The Commonwealth of Pennsylvania to Thomas Cullen of the City of Philadelphia shopkeeper We command you that the Body Susanna a negroe woman in prison under your Custody as it is said detained by by whatsoever Name the said negro Susanna may be charged in the same-under safe and secure Conduct together with the Day and Cause of his being taken and detained you have before the honourable George Bryan[2] one of the Justices of our Supreme Court at his Chambers in the Northern Liberties of Philadelphia on the            Day of                at o’Clock in the        noon then I there to do and Submit to whatsoever our same Justice shall consider in that behalf and have you then there this writ   Witness The Honourable Thos McKean[3]  Esquire Doctor of Laws Chief Justice of our said Supreme  Court at Philadelphia the twenty first Day of January in the year of our Lord MDCCLXXXVI

Allowed the          Day of

1786  Js                                                      Edward Bird[4]  prot

                                                                          ~

Declared Free_ in _
Open Court
by Chief Justice TMcKean ~ 20 – 4 Mh 1786
  See Files in Prothonotary Office


[1] In 1785, Thomas Cullen lived at 341 Market Street.  Macpherson’s Directory for the City and Suburbs of Philadelphia (1785), 31.

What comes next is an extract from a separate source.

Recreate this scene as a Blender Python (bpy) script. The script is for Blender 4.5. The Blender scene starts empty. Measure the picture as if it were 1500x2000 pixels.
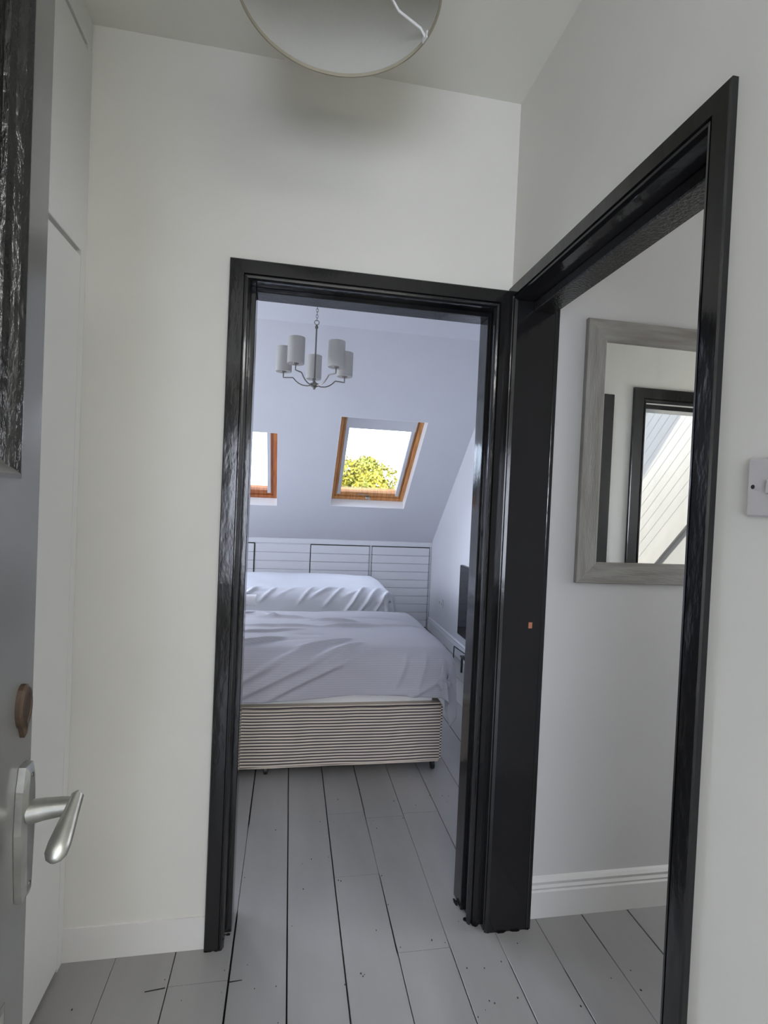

[2] “George Bryan, a Judge of the Supreme Court” lived at 437 Vine Street in Philadelphia in 1785.  Prior to becoming a Justice on the state Supreme Court, Bryan had been a member of the state legislature and a leader of its Supreme Executive Council.  His leadership was crucial to the passage of the 1780 Gradual Abolition Act.  While on the Court, Bryan often sided with the cause of liberty and the aggrieved slave.  Macpherson’s Directory for the City and Suburbs of Philadelphia (1785), 16.

[3] In 1785, Thomas McKean, Chief Justice of the state Supreme Court, lived at 522 Third Street in Phliadelphia.  Macpherson’s Directory for the City and Suburbs of Philadelphia (1785), 86.

[4] Edward Burd was the Prothonotary of the state Supreme Court.  In 1785, he lived at 414 Third Street in Philadelphia.  Macpherson’s Directory for the City and Suburbs of Philadelphia (1785), 17.